E – A entrega ao voluntariado exige um passo diferente que os portugueses têm ainda de dar?

FF – Sinto que a grande lacuna está na educação. Estamos habituados a ver pais e amigos a ajudar no Natal, a participar com bens consumíveis, no multibanco através de transferências… mas, e depois? É importante ser solidário também em época de Natal, mas não exclusivamente. É importante ser generoso, solidário e voluntário o ano todo. Uma acção pontual surge numa época, mas no restante ano a instituição vai continuar a precisar de ajuda – não apenas de dinheiro ou de arroz, mas das nossas competências.

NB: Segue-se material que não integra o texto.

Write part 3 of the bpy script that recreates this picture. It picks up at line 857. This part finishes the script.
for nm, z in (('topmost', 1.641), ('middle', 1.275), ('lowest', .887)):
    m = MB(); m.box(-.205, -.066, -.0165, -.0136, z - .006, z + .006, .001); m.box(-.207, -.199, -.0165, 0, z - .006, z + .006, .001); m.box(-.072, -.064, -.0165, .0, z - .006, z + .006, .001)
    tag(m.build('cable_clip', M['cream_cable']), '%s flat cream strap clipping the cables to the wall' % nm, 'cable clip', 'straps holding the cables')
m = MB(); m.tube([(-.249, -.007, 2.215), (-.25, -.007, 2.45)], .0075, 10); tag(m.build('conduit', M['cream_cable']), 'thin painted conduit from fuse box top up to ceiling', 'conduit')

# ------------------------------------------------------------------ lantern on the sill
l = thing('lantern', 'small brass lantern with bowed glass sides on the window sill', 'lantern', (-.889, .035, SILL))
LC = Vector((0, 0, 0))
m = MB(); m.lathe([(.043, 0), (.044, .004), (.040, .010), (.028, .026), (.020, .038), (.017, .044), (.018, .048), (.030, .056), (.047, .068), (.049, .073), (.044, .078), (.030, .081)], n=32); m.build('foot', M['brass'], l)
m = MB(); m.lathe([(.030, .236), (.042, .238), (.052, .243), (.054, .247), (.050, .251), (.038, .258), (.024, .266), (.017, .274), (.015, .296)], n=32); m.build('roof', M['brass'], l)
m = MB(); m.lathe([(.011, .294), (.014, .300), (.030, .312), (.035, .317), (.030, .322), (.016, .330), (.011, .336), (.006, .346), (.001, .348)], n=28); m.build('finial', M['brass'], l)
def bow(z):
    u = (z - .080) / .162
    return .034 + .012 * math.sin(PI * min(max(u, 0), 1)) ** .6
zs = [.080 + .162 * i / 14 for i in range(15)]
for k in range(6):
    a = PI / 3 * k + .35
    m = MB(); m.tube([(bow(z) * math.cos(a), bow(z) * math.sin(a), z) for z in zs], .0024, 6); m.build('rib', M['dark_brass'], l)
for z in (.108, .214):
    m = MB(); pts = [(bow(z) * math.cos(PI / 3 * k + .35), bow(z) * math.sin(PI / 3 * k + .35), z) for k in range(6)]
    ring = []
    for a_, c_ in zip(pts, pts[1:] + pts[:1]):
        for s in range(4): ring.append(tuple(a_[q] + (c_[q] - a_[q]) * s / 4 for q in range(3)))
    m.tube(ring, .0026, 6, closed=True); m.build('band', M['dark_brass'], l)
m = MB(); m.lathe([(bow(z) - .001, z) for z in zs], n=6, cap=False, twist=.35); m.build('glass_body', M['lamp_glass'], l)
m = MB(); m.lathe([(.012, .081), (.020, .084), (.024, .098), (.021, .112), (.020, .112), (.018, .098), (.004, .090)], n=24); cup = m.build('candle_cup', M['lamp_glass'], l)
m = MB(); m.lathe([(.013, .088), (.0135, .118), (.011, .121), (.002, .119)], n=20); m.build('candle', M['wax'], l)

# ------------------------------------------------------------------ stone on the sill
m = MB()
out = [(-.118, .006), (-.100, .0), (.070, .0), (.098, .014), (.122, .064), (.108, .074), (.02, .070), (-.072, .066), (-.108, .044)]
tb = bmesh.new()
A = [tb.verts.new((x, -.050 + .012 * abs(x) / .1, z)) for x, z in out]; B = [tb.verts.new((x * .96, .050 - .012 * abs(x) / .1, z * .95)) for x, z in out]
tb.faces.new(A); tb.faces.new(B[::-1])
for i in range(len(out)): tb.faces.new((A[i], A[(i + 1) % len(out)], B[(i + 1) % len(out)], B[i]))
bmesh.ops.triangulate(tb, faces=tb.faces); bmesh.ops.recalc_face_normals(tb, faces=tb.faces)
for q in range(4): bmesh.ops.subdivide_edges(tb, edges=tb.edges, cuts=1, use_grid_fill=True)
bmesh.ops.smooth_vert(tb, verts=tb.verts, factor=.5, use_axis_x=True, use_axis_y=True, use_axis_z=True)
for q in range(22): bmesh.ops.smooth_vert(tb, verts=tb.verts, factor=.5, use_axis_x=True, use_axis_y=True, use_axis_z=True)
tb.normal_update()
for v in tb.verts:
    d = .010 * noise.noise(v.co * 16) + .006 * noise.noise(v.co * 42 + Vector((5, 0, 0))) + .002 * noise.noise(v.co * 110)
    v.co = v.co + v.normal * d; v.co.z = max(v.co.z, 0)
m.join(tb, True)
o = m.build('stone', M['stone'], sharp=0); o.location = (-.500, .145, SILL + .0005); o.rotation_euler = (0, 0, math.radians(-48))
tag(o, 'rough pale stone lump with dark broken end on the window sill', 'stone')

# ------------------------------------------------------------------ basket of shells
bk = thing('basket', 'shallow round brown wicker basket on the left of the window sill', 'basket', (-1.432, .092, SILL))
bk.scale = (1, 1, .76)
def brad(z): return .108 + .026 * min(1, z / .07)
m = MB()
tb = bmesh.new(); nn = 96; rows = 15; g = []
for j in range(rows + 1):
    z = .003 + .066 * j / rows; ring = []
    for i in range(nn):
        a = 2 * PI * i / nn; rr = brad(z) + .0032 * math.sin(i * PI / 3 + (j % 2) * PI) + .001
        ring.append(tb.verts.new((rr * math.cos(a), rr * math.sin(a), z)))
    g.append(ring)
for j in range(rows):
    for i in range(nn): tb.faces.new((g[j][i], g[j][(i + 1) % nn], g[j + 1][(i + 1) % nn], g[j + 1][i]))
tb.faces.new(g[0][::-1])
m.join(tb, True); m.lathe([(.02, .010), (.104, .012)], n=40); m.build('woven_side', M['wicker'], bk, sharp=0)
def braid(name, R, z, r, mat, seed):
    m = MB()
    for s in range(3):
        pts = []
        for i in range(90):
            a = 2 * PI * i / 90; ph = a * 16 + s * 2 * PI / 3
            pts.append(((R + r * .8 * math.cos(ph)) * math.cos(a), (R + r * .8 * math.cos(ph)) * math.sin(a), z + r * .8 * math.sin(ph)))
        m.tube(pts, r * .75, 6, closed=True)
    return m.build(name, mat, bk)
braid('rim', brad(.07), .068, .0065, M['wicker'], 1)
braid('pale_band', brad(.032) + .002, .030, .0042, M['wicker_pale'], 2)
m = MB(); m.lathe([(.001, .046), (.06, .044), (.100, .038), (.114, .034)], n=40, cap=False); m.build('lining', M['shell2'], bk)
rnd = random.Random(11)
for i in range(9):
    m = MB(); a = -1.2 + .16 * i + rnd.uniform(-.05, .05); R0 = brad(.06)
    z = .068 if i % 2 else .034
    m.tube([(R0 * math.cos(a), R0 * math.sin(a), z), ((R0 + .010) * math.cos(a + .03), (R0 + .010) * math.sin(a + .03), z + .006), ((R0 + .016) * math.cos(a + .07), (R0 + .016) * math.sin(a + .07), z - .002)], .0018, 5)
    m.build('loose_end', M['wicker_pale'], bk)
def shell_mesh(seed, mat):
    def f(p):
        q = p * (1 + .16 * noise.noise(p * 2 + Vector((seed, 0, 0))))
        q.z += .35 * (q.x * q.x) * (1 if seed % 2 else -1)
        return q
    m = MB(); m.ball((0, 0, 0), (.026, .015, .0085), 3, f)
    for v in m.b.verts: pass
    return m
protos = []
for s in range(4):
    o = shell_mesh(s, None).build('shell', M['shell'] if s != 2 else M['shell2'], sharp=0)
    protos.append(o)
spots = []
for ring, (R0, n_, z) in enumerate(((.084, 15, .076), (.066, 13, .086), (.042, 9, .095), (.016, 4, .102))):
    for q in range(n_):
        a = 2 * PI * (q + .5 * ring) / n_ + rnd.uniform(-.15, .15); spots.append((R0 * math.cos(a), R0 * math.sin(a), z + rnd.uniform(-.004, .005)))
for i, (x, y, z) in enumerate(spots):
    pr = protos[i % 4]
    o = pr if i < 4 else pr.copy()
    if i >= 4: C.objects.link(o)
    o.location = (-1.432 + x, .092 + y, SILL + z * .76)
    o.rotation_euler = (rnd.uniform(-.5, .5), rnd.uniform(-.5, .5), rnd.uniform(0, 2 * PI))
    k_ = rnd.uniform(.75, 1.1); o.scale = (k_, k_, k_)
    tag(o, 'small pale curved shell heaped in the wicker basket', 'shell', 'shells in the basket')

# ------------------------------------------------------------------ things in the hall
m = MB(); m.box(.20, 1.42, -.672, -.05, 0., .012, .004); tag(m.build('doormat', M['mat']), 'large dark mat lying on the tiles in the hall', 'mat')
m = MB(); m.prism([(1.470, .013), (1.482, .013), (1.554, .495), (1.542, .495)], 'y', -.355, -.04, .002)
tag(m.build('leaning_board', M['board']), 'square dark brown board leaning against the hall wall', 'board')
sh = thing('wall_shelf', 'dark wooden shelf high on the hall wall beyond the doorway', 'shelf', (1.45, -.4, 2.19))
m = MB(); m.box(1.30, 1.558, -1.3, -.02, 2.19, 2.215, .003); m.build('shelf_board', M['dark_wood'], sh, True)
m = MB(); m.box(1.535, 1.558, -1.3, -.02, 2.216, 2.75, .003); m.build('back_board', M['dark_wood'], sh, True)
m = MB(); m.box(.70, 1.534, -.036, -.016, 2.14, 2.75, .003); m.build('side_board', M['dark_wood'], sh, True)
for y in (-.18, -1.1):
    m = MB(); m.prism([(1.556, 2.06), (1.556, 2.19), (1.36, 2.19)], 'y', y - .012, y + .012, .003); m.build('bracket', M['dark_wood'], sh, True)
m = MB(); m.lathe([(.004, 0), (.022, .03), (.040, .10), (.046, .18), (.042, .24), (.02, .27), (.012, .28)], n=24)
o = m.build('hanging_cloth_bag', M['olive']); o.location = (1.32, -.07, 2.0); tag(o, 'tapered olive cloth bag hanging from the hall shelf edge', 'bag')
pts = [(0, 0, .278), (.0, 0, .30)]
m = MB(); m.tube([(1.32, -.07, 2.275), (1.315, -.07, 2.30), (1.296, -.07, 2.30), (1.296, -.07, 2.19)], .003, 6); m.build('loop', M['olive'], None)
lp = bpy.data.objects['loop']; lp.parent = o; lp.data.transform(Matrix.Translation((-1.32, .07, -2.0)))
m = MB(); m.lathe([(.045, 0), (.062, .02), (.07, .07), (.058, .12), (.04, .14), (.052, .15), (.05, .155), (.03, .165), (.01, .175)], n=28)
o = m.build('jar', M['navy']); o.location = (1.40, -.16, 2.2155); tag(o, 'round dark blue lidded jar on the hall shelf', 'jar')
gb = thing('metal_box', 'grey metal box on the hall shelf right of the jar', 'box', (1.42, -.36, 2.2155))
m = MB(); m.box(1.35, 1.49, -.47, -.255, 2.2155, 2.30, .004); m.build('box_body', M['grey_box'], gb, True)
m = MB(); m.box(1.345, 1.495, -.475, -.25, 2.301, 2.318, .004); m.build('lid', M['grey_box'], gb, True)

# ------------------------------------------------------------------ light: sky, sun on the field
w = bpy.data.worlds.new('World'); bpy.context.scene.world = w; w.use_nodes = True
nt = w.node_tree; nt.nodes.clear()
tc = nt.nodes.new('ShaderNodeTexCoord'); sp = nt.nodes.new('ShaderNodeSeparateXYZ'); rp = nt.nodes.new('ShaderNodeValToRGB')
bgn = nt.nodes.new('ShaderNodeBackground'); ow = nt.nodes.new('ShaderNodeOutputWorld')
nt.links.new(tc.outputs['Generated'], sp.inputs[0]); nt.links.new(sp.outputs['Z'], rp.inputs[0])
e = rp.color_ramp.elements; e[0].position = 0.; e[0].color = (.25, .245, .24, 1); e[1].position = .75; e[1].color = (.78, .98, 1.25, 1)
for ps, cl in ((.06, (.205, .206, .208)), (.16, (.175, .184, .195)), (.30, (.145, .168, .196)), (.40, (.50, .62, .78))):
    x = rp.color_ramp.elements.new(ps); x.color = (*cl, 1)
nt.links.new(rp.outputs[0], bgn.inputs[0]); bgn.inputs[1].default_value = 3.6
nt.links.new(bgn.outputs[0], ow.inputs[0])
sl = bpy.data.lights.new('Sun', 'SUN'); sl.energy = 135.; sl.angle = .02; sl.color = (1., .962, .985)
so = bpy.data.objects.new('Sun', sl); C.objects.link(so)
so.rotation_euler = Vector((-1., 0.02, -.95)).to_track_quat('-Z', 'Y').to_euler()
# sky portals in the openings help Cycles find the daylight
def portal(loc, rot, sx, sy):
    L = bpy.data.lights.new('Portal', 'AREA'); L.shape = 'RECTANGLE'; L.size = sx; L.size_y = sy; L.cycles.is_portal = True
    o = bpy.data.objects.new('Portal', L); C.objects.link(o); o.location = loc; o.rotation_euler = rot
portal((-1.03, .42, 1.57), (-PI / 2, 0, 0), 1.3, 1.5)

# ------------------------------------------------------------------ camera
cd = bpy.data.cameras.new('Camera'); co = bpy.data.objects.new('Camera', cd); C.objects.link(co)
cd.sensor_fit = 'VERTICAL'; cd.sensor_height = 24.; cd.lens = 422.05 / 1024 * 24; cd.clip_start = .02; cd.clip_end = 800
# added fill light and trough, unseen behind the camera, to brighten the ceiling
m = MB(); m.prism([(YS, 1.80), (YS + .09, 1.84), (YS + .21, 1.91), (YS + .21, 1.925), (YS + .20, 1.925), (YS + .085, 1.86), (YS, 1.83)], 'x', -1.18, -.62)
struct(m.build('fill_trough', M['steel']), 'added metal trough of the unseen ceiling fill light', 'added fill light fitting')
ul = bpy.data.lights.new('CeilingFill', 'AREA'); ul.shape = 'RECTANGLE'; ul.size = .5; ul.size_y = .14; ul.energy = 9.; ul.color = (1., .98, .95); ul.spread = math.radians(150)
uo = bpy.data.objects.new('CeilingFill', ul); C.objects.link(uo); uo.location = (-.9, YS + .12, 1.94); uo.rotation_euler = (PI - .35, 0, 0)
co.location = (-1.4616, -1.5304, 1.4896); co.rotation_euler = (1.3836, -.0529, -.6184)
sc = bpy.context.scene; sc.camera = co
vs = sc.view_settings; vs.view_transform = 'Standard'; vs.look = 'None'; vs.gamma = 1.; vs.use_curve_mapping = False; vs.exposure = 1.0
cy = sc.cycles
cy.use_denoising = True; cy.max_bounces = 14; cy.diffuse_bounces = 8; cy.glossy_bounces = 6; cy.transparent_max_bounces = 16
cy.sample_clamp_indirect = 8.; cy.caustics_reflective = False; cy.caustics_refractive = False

Ninguém é obrigado a fazer voluntariado. É legítimo pensar que se faz o que se deve – paga-se impostos e contribuiu-se com algo no Natal. Mas somar uns pontos à nossa capacidade de ser humano, encontrar um projecto que se adeque à nossa personalidade, estar feliz nesse projecto, é perceber que ser voluntário é um desafio.

 

E – As instituições têm também um caminho a fazer neste ano?

FF – As instituições têm um grande trabalho a fazer no campo voluntário, sobretudo no dar respostas. O que mais retenho nestes primeiros meses de trabalho, é que muita gente procura ser voluntário e não recebe resposta. Isto não pode acontecer. Não podemos desperdiçar potencial humano. As instituições precisam de abrir espaço ao voluntariado, saber que os voluntários não vão falhar e perceber que um voluntário não vai substituir um trabalhador. Há espaço para toda a gente.

Outro caminho a explorar este ano é o voluntariado empresarial. São muitas as empresas que procuram formação para constituir «Bancos» empresariais de voluntariado, ligando-se a uma instituição ou acção.

 

E – Como vive este desafio de somar este voluntariado a outro que já vinha fazendo?

FF – Em Agosto, o Ministério do Trabalho e Solidariedade Social desafiou-me a ser coordenadora nacional deste Ano Europeu do Voluntariado. É um prazer estar a trabalhar em prol do voluntariado, algo em que acredito piamente. Significa muito trabalho, mas também muito orgulho e, sobretudo, sentido de missão.

Quando as pessoas encontram respostas como «não tenho tempo ou dinheiro», costumo dizer «Quem quer fazer, arranja maneira. Quem não quer fazer, arranja desculpa».